[Scene modeling code data]
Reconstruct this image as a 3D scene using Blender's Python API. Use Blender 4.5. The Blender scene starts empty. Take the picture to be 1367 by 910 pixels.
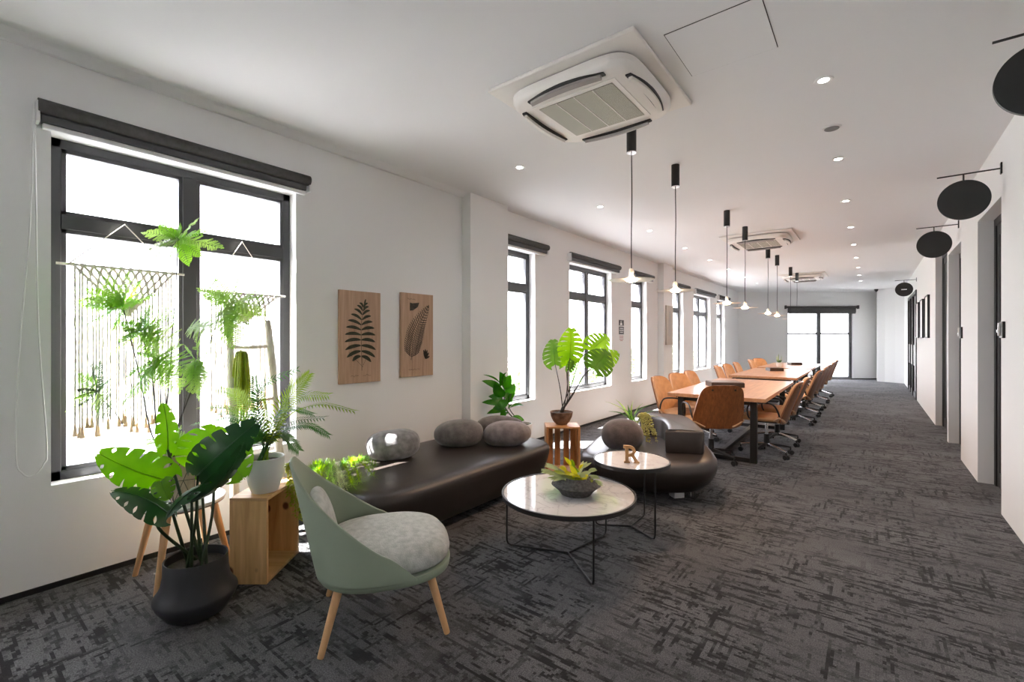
import bpy, math, random
from mathutils import Vector, Matrix
V3 = Vector
PI = math.pi
random.seed(7)
S = bpy.context.scene
COL = S.collection
# ------------------------------------------------------------------ camera model (level, 16 mm)
CF, CVX, CHY, CH = 615.0, 1163.0, 452.0, 1.4
TH = math.atan((CVX - 683.5) / CF)
ST, CT = math.sin(TH), math.cos(TH)
H = 3.02           # ceiling height
LX, RX = -3.63, 0.82   # left and right wall faces

def _ray(x, y):
    u = (x - 683.5) / CF
    return V3((-ST + u * CT, CT + u * ST, (CHY - y) / CF))
def at(x, y, d):
    "the point seen at x,y at a depth of d metres"
    return _ray(x, y) * d + V3((0, 0, CH))
def on_floor(x, y, z=0.0):
    r = _ray(x, y)
    return r * ((z - CH) / r.z) + V3((0, 0, CH))
def on_wall(x, y, X=LX):
    r = _ray(x, y)
    return r * (X / r.x) + V3((0, 0, CH))
def depth(p):
    return -p[0] * ST + p[1] * CT

# ------------------------------------------------------------------ materials
def mat(name, col=(.8, .8, .8), rough=.5, metal=0., spec=.5, emit=None, es=0., bump=None, coat=0., sheen=0.):
    m = bpy.data.materials.new(name); m.use_nodes = True
    b = m.node_tree.nodes['Principled BSDF']
    b.inputs['Base Color'].default_value = (*col, 1)
    b.inputs['Roughness'].default_value = rough
    b.inputs['Metallic'].default_value = metal
    b.inputs['Specular IOR Level'].default_value = spec
    b.inputs['Coat Weight'].default_value = coat
    b.inputs['Sheen Weight'].default_value = sheen
    if emit:
        b.inputs['Emission Color'].default_value = (*emit, 1); b.inputs['Emission Strength'].default_value = es
    if bump:
        noise_bump(m, *bump)
    return m
def N(m, t, **kw):
    n = m.node_tree.nodes.new(t)
    for k, v in kw.items():
        if k.startswith('_'): setattr(n, k[1:], v)
        else: n.inputs[k.replace('_', ' ')].default_value = v
    return n
def L(m, a, ao, b, bi):
    m.node_tree.links.new(a.outputs[ao], b.inputs[bi])
def coords(m, scale=(1, 1, 1), rot=(0, 0, 0), src='Object'):
    c = N(m, 'ShaderNodeTexCoord'); mp = N(m, 'ShaderNodeMapping')
    mp.inputs['Scale'].default_value = scale; mp.inputs['Rotation'].default_value = rot
    L(m, c, src, mp, 'Vector'); return mp
def ramp(m, stops):
    r = N(m, 'ShaderNodeValToRGB'); e = r.color_ramp.elements
    while len(e) < len(stops): e.new(.5)
    for i, (p, c) in enumerate(stops):
        e[i].position = p; e[i].color = (*c, 1) if len(c) == 3 else c
    return r
def noise_bump(m, scale, strength, dist=.01, stretch=(1, 1, 1)):
    b = m.node_tree.nodes['Principled BSDF']
    mp = coords(m, stretch); n = N(m, 'ShaderNodeTexNoise', Scale=scale, Detail=4.)
    L(m, mp, 'Vector', n, 'Vector')
    bp = N(m, 'ShaderNodeBump', Strength=strength, Distance=dist)
    L(m, n, 'Fac', bp, 'Height'); L(m, bp, 'Normal', b, 'Normal')
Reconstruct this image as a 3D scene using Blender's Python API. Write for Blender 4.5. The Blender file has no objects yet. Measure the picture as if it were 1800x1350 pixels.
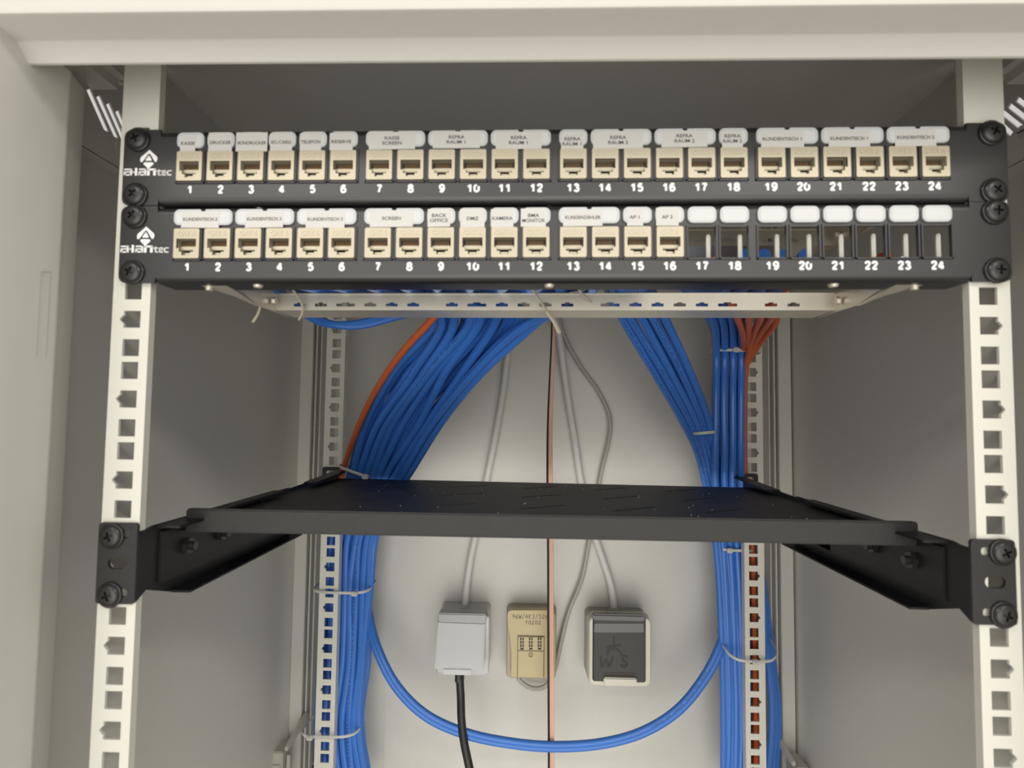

#### Stated goal:
Every line from the top of the entries through the line that holds "return -p[0] * ST + p[1] * CT" is to be quoted exactly, please, and nothing else; omit the pictures.

#### Correct result:
Reconstruct this image as a 3D scene using Blender's Python API. Use Blender 4.5. The Blender scene starts empty. Take the picture to be 1367 by 910 pixels.
import bpy, math, random
from mathutils import Vector, Matrix
V3 = Vector
PI = math.pi
random.seed(7)
S = bpy.context.scene
COL = S.collection
# ------------------------------------------------------------------ camera model (level, 16 mm)
CF, CVX, CHY, CH = 615.0, 1163.0, 452.0, 1.4
TH = math.atan((CVX - 683.5) / CF)
ST, CT = math.sin(TH), math.cos(TH)
H = 3.02           # ceiling height
LX, RX = -3.63, 0.82   # left and right wall faces

def _ray(x, y):
    u = (x - 683.5) / CF
    return V3((-ST + u * CT, CT + u * ST, (CHY - y) / CF))
def at(x, y, d):
    "the point seen at x,y at a depth of d metres"
    return _ray(x, y) * d + V3((0, 0, CH))
def on_floor(x, y, z=0.0):
    r = _ray(x, y)
    return r * ((z - CH) / r.z) + V3((0, 0, CH))
def on_wall(x, y, X=LX):
    r = _ray(x, y)
    return r * (X / r.x) + V3((0, 0, CH))
def depth(p):
    return -p[0] * ST + p[1] * CT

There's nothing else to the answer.